__Problem__. Quote exactly the lines spanning from the top of the data below to the line that contains "random.seed(7)", including both.

__Source material__.
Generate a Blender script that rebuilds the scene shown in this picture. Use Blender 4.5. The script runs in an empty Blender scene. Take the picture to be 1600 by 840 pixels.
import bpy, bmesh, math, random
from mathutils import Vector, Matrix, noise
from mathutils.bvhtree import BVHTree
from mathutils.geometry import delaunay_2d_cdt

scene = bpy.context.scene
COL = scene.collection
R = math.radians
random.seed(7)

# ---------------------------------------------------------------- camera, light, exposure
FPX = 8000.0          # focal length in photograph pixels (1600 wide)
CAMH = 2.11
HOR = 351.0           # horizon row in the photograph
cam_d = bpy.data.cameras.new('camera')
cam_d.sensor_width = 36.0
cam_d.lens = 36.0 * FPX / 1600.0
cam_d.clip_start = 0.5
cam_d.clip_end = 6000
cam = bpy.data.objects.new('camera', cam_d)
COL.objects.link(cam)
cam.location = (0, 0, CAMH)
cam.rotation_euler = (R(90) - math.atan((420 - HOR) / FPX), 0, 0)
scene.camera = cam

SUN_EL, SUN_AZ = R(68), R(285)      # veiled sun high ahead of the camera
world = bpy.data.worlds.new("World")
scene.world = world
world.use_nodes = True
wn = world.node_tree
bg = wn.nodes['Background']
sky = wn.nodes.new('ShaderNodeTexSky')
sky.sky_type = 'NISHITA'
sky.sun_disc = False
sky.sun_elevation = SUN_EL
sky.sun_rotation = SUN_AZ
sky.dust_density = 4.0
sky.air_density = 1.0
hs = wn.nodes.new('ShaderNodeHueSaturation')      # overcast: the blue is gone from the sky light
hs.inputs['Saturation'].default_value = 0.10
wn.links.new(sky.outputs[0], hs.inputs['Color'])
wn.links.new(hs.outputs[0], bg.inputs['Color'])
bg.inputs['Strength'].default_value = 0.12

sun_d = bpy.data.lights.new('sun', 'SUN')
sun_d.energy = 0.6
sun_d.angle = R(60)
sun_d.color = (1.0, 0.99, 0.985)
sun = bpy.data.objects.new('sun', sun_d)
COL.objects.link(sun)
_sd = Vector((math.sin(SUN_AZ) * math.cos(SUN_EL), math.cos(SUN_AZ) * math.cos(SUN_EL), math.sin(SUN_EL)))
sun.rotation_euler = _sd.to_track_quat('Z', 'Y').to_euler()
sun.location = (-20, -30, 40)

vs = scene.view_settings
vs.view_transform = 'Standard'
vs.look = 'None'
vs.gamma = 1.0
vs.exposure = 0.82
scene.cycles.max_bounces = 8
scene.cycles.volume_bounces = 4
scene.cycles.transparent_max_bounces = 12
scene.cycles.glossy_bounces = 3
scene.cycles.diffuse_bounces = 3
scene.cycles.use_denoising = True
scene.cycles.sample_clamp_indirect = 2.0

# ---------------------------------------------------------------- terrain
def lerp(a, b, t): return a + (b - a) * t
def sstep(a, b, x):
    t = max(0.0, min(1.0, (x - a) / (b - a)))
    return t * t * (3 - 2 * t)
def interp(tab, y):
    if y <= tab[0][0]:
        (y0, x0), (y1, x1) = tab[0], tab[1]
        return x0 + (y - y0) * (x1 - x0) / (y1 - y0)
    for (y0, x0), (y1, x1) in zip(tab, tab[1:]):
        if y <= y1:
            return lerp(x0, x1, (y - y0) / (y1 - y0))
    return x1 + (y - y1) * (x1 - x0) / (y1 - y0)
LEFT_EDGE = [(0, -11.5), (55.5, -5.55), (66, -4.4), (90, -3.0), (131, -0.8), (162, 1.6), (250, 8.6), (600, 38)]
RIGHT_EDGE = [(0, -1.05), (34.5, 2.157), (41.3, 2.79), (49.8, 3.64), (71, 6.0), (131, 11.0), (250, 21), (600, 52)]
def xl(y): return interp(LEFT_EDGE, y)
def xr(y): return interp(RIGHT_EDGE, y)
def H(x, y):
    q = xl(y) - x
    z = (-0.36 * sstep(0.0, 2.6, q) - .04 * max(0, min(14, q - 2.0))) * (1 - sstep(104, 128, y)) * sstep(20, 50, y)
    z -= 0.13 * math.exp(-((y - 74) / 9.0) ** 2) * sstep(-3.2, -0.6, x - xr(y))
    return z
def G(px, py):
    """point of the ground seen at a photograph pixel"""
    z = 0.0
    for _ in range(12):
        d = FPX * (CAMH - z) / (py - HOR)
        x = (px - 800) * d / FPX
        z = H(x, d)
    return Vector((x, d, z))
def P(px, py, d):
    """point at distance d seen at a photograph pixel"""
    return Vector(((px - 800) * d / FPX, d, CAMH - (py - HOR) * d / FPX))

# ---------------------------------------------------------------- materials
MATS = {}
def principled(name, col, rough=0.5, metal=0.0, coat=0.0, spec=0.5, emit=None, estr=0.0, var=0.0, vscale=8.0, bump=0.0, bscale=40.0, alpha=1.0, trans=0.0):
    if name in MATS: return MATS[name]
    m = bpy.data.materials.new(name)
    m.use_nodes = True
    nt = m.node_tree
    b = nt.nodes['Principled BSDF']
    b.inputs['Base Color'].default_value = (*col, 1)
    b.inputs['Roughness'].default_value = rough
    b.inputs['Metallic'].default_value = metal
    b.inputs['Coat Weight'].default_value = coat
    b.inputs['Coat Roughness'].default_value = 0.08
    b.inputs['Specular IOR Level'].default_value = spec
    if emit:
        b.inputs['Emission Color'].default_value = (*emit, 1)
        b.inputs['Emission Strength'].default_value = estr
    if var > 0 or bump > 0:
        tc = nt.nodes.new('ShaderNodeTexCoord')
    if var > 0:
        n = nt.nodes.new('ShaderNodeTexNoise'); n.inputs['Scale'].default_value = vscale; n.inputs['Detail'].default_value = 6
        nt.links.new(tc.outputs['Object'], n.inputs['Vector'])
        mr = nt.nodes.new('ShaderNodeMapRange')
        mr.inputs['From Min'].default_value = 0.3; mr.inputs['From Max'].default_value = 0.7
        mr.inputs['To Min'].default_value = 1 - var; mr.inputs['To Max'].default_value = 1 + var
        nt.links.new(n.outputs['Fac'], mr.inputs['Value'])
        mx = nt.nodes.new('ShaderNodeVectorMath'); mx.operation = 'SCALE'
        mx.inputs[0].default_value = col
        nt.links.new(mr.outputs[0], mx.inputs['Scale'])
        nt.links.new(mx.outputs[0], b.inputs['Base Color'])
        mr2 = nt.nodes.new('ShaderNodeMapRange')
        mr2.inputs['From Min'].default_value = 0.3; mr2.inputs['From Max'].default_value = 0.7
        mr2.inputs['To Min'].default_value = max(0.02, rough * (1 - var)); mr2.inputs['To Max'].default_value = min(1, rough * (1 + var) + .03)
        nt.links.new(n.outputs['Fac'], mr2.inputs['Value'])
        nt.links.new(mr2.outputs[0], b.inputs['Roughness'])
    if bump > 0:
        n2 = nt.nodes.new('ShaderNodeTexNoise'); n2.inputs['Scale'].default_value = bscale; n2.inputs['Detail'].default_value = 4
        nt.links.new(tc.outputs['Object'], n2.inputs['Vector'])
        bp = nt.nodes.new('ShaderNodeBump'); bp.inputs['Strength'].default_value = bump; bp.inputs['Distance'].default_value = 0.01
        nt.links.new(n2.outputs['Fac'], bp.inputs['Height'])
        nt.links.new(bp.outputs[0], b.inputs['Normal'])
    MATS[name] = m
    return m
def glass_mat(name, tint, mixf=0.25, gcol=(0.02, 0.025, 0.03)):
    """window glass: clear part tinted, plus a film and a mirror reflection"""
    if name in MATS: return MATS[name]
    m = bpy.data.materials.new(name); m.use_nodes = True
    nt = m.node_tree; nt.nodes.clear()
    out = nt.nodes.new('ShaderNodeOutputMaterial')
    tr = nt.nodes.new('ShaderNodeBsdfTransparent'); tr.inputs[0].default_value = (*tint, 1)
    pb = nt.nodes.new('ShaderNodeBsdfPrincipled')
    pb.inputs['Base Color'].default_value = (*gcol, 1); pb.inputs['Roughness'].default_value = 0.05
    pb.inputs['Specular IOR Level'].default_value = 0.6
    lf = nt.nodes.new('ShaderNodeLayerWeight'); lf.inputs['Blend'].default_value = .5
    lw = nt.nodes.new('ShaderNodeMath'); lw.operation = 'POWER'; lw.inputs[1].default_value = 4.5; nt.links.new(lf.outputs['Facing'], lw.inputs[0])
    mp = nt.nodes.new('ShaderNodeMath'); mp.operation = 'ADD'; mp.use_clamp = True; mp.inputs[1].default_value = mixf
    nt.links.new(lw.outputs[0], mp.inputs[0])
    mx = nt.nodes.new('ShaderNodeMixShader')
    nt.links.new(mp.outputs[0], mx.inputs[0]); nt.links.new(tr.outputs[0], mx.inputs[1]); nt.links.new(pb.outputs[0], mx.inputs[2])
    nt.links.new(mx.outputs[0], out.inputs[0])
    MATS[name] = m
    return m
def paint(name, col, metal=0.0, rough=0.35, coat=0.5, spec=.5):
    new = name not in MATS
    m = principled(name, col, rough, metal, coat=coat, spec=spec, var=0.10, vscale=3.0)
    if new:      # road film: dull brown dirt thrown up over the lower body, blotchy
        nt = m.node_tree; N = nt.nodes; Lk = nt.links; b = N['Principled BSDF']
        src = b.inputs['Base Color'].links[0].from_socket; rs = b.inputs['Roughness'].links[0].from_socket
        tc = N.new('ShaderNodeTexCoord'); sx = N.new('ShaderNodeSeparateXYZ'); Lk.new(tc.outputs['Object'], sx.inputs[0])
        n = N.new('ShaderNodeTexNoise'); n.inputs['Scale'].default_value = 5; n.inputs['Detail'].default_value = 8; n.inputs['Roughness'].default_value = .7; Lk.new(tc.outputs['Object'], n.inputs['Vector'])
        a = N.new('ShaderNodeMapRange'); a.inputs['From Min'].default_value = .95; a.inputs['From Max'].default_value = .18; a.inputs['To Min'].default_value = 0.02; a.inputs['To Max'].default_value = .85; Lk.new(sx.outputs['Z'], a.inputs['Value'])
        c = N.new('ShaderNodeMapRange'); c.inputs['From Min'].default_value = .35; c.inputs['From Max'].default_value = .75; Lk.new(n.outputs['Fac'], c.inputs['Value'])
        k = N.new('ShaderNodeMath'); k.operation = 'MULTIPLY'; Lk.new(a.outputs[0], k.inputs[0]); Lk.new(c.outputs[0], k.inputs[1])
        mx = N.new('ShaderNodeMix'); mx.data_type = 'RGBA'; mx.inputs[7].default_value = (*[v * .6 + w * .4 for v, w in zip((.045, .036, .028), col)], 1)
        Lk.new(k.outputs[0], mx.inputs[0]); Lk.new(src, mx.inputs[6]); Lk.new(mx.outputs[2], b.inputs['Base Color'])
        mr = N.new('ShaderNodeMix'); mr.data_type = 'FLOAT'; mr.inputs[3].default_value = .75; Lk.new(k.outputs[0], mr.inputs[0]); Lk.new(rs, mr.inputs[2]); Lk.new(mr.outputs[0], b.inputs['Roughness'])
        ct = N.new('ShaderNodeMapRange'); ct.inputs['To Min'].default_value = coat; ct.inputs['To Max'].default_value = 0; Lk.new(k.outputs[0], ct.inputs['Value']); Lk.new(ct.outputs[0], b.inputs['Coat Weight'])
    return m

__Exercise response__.
Generate a Blender script that rebuilds the scene shown in this picture. Use Blender 4.5. The script runs in an empty Blender scene. Take the picture to be 1600 by 840 pixels.
import bpy, bmesh, math, random
from mathutils import Vector, Matrix, noise
from mathutils.bvhtree import BVHTree
from mathutils.geometry import delaunay_2d_cdt

scene = bpy.context.scene
COL = scene.collection
R = math.radians
random.seed(7)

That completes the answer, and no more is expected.